The amended version of HB 2136:

  • Removes the sunset in fiscal year 2022 on revenue sharing;
  • Removes the requirement for a public vote prior to enactment of a ban;
  • Retains local flexibility to reduce the 1,000 foot buffer zones; and
  • Provides revenue sharing for cities and counties of $6 million per year in the 2015-17 biennial budget. After that it gives cities and counties 30% of the state’s general fund share, once the general fund share has exceeded $25 million, up to $15 million per year for the 2017-19 biennial budget and up to $20 million per year thereafter.

Cities and counties had sought a share of the revenue equal to 10% of the overall excise tax collected (estimated to be about $27 million for the next biennium); however, legislators were not willing to go that high as they continue to struggle with their own budget negotiations. We are hopeful that in future years, we can increase the amount shared with local jurisdictions.

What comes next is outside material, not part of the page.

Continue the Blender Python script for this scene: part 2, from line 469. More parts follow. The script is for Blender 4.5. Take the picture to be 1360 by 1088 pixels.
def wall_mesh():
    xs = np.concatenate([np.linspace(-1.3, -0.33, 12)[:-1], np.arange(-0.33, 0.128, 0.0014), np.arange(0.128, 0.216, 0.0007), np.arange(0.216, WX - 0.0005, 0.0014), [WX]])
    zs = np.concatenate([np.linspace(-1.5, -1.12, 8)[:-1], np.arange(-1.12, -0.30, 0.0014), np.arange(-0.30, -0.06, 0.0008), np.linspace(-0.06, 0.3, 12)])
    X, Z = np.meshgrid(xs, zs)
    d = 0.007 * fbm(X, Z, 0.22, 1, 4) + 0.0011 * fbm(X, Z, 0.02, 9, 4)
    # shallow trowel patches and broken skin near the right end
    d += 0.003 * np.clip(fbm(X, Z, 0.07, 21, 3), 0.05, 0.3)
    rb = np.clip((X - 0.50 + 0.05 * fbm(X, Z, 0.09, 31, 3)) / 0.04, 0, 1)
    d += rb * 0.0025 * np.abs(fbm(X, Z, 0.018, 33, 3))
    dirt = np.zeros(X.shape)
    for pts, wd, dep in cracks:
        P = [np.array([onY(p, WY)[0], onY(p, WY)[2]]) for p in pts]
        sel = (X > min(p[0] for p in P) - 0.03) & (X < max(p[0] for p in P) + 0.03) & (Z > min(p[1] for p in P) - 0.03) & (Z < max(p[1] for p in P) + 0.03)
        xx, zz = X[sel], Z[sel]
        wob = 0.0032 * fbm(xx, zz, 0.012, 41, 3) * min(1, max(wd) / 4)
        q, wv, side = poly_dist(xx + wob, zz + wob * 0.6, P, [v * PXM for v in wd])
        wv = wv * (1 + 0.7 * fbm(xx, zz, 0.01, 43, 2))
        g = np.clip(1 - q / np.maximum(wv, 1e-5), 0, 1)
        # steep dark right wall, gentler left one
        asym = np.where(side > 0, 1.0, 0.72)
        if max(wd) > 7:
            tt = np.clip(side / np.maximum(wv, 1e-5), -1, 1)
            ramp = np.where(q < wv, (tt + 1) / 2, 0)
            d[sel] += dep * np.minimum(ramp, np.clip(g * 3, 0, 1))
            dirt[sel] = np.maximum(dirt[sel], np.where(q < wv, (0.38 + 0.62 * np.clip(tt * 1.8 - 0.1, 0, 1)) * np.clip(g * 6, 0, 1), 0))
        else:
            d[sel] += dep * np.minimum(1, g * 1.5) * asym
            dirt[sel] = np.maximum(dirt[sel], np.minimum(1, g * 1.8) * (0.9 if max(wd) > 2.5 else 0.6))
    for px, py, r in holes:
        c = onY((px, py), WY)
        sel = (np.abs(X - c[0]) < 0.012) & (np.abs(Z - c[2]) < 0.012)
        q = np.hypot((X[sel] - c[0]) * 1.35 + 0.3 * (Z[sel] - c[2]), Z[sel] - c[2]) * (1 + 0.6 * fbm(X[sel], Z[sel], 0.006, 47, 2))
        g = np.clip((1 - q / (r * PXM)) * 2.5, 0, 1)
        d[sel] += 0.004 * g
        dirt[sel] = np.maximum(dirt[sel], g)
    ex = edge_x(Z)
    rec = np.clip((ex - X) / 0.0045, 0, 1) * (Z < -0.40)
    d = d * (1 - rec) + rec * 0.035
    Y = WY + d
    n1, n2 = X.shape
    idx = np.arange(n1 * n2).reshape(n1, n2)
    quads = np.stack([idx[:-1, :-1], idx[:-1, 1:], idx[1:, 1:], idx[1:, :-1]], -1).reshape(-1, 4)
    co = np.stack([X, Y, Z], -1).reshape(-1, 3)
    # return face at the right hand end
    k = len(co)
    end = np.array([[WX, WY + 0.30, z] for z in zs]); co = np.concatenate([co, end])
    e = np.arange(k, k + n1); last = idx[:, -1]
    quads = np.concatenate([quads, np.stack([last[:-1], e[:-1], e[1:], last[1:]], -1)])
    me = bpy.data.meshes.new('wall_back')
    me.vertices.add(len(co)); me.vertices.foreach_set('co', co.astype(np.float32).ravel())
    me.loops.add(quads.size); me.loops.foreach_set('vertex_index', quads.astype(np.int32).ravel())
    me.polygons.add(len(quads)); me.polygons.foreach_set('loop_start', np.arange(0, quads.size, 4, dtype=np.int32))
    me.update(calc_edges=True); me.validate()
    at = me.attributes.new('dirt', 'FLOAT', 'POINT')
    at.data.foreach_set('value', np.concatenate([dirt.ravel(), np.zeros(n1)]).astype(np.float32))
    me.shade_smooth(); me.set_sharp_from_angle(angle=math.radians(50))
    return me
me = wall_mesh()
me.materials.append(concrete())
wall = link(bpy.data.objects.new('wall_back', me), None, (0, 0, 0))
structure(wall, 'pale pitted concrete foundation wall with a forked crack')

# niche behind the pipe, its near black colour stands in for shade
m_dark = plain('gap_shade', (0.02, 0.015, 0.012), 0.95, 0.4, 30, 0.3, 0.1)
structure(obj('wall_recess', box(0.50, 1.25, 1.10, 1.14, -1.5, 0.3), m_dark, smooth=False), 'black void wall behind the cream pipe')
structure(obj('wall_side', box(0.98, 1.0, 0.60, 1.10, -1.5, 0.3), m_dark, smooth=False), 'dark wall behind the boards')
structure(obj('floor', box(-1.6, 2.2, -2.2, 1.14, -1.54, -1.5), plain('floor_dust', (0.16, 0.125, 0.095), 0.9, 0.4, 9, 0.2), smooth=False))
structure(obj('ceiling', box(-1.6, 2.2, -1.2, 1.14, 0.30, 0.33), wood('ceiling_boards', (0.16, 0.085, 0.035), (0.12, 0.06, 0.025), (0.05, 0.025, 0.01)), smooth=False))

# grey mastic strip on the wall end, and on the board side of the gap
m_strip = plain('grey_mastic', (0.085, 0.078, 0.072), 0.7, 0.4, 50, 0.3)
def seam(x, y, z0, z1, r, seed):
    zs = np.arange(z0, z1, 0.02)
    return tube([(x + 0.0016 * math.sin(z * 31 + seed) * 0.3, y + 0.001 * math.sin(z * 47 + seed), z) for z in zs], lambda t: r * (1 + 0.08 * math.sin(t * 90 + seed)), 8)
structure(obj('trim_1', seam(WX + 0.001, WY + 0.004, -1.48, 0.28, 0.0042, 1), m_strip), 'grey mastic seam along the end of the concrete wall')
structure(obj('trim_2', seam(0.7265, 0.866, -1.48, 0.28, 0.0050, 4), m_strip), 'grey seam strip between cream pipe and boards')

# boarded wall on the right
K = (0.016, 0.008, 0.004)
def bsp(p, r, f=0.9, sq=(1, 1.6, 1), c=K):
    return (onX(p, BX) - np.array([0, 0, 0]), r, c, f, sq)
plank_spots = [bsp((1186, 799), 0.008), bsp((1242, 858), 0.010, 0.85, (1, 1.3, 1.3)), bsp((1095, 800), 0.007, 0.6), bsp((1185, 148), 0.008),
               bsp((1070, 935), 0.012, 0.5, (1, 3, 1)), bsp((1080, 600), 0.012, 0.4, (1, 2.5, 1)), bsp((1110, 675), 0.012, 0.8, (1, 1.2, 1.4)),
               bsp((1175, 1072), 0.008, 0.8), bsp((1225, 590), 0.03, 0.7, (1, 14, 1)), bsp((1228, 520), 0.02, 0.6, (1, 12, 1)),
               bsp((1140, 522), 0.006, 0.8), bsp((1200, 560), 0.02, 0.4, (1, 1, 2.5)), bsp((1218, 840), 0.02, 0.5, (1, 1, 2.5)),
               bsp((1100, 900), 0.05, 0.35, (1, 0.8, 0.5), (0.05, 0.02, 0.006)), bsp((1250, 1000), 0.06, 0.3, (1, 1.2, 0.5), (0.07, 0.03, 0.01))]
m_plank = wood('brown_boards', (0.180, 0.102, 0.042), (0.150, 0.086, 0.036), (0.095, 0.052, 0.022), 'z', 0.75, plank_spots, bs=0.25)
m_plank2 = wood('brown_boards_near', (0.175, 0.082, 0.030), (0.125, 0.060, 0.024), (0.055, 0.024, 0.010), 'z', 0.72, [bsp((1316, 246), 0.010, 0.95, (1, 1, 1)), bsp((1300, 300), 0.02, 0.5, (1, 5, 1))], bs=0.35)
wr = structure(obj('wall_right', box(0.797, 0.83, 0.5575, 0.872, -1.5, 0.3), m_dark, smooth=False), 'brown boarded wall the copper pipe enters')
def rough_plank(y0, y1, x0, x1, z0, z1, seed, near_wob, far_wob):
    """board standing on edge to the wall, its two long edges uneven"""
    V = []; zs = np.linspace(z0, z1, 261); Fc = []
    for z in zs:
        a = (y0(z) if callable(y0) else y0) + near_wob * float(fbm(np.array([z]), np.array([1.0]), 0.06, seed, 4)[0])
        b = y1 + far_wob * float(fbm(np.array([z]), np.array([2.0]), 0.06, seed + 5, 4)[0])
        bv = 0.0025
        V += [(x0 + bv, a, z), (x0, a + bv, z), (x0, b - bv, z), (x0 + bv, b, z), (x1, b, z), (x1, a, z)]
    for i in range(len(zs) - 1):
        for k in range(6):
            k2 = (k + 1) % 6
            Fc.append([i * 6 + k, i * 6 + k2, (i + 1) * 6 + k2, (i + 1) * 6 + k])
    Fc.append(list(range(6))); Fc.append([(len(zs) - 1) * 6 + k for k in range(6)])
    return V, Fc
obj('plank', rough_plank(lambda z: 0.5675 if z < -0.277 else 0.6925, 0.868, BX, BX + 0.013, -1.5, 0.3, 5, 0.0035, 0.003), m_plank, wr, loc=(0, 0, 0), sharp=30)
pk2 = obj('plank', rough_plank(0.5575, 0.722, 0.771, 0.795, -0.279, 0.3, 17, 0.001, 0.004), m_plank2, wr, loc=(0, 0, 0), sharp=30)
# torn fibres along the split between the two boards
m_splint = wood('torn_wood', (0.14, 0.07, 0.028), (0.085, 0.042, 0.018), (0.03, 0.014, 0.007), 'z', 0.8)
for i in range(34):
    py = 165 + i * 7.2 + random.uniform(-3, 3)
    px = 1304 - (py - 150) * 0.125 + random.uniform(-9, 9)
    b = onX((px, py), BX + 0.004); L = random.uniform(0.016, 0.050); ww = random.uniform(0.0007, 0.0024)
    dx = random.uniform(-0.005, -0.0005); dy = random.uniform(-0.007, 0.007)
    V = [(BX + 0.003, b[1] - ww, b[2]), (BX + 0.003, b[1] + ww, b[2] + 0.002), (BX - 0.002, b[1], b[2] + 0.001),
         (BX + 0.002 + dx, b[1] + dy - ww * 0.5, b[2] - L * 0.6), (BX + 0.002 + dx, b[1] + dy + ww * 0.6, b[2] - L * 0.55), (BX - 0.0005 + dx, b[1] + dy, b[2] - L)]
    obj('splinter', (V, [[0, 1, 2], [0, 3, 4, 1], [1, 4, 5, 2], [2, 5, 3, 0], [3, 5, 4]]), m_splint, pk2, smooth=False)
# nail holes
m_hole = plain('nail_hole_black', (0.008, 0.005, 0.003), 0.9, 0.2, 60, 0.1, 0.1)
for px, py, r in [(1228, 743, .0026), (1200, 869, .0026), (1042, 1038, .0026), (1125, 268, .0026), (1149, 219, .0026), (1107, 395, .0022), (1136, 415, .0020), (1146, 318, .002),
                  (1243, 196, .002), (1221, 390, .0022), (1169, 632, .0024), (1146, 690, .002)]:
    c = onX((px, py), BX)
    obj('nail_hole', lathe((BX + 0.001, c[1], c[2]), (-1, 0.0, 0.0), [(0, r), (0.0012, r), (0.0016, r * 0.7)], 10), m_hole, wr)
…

Legislators have agreed to continue work on HB 2136 during the special session. We would like to thank all of the legislators who worked so hard to ensure that cities’ interests were addressed in the latest version of HB 2136 including Sen. John Braun (R-Centralia), Rep. Reuven Carlyle (D-Seattle), Rep. Eileen Cody (D-Seattle), Sen. Mark Mullet (D-Issaquah), and Sen. Ann Rivers (R-La Center).

During the next few days, please continue to remind your local legislators about the importance of this bill and ask for their support to ensure that it is acted upon during the special session.